A defesa da família da advogada divulgou também conversas de WhatsApp entre Tatiane e uma amiga, em que esta relata o estado da relação com o marido, dizendo ter medo dele.
O caso tem marcado os últimos dias no Brasil, tendo sido criado nas redes sociais o movimento “Todos por Tatiana Spitzner”. As páginas, a cargo da irmã de Tatiane, Luana Spitzner, pretendem incentivar a luta contra o feminicídio. Até à manhã de 14 de agosto, a página de Facebook registava mais de 44 mil likes. No Instagram, já chegou aos 123 mil seguidores. O objetivo é contar a história que levou à morte de mais uma mulher no Brasil, incentivando à denúncia de qualquer caso de violência.
Os responsáveis por feminicídio que ficam impunes no Brasil
Segundo um estudo divulgado em junho de 2018, o Brasil deixou de julgar 10.786 casos de assassínios de mulheres em 2017 porque a quantidade de casos ultrapassava a capacidade da justiça brasileira em punir os responsáveis pelos crimes.
“O volume de processos é maior que a capacidade da Justiça de julgar responsáveis pelos crimes.
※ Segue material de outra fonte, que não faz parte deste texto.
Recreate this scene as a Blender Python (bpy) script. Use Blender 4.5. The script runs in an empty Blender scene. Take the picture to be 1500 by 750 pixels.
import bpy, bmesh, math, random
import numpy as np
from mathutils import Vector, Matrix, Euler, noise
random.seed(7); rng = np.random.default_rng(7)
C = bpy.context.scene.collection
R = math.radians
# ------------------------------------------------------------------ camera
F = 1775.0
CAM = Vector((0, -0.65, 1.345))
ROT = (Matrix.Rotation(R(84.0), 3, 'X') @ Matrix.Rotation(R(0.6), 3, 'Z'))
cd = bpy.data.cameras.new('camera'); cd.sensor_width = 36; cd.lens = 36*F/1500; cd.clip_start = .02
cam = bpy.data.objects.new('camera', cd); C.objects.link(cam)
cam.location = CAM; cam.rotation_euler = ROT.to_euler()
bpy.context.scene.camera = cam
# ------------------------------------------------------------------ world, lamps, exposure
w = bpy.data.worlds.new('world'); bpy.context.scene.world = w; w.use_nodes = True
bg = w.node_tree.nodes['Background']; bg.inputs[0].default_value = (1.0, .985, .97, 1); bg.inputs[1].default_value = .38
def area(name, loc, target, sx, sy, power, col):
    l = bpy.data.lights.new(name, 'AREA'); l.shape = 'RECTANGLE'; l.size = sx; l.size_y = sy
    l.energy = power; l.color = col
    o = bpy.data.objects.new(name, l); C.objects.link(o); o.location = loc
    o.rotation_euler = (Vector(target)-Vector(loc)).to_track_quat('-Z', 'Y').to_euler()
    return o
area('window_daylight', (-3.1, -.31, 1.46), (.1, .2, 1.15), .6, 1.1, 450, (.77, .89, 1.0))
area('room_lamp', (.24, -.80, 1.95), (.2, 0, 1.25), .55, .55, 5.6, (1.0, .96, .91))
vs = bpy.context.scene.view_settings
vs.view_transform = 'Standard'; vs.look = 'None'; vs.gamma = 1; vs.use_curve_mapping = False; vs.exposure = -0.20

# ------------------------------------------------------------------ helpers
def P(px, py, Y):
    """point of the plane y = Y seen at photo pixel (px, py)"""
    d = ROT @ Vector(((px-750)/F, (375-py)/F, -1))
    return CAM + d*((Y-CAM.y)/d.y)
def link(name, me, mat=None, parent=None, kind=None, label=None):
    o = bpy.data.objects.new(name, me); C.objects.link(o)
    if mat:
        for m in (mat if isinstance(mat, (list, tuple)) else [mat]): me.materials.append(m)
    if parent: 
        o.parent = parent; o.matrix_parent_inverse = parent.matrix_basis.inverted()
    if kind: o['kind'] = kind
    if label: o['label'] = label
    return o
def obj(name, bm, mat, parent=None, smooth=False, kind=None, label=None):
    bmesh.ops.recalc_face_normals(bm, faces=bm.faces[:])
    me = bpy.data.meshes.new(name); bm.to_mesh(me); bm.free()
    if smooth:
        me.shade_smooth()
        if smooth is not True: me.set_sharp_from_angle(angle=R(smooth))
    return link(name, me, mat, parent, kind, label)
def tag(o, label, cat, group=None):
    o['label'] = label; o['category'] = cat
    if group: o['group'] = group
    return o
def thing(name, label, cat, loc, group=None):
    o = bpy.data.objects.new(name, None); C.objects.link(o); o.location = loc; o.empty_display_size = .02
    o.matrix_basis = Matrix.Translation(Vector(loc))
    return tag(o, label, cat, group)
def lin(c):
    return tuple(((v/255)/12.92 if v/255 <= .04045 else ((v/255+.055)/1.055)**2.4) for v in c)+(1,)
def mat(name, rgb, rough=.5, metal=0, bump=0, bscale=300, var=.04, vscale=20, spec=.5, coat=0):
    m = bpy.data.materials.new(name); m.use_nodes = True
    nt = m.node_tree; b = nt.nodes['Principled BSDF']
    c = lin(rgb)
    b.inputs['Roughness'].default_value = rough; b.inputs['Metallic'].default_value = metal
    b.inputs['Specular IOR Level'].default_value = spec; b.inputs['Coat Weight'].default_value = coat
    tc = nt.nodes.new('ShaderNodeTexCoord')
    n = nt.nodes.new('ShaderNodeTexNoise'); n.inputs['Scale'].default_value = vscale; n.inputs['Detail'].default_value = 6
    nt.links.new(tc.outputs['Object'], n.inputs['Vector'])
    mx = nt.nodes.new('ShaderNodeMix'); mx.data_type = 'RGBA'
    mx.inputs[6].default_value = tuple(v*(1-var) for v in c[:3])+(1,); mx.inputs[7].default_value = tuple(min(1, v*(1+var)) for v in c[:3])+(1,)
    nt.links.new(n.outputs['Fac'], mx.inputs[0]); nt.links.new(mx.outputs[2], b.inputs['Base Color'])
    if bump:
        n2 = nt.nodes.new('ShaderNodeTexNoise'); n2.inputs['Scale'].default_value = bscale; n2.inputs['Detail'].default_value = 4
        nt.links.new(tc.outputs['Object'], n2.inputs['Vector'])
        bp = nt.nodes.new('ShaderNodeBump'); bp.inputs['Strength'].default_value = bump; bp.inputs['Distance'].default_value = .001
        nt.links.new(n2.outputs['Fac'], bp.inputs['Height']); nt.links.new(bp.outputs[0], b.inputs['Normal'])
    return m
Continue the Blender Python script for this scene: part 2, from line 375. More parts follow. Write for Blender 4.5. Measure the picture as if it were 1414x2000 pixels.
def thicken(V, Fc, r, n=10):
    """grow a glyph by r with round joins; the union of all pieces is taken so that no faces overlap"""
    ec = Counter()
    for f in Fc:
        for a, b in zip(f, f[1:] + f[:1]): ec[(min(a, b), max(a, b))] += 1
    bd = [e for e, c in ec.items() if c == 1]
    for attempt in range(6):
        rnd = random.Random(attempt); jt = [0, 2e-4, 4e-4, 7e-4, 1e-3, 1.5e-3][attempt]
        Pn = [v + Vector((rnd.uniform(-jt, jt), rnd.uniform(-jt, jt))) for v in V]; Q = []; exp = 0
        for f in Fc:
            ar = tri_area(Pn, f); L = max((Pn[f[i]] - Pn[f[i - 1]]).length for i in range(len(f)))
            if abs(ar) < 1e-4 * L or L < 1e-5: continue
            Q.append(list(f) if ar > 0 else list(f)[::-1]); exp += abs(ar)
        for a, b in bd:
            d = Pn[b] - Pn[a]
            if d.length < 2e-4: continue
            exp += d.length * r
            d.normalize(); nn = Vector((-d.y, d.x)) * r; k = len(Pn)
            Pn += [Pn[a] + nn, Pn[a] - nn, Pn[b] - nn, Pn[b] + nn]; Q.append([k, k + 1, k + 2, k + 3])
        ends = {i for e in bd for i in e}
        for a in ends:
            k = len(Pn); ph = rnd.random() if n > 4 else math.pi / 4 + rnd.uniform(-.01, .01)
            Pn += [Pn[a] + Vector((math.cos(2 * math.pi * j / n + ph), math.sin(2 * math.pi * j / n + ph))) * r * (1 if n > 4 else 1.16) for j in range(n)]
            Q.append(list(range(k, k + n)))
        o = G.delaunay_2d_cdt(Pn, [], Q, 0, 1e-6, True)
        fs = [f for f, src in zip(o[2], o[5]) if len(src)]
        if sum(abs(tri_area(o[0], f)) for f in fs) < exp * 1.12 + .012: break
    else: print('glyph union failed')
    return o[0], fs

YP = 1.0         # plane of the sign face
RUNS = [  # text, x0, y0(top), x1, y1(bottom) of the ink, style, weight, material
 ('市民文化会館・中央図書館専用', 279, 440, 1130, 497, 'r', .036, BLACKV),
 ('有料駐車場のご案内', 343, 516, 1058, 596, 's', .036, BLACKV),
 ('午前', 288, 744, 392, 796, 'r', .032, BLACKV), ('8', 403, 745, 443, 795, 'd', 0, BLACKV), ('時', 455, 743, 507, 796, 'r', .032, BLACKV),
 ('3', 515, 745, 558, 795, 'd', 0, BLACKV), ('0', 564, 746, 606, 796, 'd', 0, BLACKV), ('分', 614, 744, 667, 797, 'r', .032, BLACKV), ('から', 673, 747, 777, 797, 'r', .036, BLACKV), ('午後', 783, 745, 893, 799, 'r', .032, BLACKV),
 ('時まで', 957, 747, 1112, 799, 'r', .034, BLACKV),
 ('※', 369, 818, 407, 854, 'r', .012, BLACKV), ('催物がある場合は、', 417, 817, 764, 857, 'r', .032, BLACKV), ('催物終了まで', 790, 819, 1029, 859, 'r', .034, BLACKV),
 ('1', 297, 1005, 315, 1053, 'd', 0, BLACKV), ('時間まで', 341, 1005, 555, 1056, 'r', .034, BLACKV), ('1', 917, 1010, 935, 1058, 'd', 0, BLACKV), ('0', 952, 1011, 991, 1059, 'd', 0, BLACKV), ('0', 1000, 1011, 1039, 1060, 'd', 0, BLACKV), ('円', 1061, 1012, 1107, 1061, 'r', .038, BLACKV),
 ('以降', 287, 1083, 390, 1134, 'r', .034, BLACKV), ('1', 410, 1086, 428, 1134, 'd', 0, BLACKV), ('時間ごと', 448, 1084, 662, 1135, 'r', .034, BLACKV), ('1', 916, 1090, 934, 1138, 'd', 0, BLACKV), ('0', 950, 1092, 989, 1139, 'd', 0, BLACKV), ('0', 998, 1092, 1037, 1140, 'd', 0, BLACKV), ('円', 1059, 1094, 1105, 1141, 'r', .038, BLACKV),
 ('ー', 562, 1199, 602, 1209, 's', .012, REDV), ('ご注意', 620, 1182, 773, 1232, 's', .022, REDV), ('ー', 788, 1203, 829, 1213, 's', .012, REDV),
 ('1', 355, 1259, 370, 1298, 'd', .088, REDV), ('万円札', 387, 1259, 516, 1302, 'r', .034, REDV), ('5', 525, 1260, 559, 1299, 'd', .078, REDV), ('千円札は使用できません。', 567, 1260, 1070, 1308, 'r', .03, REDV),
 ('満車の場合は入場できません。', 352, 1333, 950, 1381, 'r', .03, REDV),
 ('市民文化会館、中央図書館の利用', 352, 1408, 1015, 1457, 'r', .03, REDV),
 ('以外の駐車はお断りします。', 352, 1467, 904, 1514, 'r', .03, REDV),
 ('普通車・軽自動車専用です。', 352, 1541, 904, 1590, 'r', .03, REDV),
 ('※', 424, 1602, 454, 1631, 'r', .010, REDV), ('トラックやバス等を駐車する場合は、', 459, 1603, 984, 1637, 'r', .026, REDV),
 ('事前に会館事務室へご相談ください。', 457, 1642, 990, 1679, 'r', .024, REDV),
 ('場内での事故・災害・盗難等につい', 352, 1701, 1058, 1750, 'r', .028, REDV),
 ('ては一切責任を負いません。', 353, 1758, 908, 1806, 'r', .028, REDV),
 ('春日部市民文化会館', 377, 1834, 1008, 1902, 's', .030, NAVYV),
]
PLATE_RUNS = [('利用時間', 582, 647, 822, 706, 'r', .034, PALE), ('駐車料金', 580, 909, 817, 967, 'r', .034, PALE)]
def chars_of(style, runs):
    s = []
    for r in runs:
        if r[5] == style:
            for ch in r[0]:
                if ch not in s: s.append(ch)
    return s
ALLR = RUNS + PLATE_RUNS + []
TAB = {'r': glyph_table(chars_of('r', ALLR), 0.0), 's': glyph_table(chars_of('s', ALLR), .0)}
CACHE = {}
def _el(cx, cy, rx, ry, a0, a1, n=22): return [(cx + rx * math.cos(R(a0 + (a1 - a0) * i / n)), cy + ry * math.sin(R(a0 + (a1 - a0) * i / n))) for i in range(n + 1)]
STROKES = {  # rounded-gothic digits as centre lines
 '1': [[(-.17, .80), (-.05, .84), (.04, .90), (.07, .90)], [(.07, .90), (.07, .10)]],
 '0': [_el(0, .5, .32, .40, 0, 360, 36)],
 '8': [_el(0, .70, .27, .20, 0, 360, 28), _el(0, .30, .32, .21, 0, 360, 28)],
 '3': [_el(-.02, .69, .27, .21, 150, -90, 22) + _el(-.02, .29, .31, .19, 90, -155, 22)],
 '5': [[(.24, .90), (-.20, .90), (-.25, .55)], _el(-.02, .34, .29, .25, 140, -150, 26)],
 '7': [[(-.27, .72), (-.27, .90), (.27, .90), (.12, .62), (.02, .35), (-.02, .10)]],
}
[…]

O ano de 2017 terminou com 10,7 mil processos de feminicídio sem solução da Justiça”, lê-se no relatório “O Poder Judiciário na Aplicação da Lei Maria da Penha – 2018″, elaborado pelo Conselho Nacional (CNJ) de Justiça.
O estudo revelou, porém, que em 2017 os esforços dos juízes para aplicar a lei nos casos relacionados com assassínios de mulheres geraram mais sentenças relativamente ao ano anterior. Com base em informações fornecidas pelos 27 tribunais no Brasil, 4.829 sentenças relacionadas com este tipo de crime foram emitidas, mais do que os 2.887 processos julgados em 2016.
No entanto, embora o número de sentenças praticamente fosse o dobro, o estudo mostrou que persiste ainda uma lacuna notável no número de ocorrências não resolvidas.
Segundo a Organização das Nações Unidas (ONU), o Brasil é responsável por 40% dos crimes de feminicídio na América Latina e ocupa o sétimo lugar no mundo entre as nações onde mais mulheres são mortas em casos relacionados com a violência de género.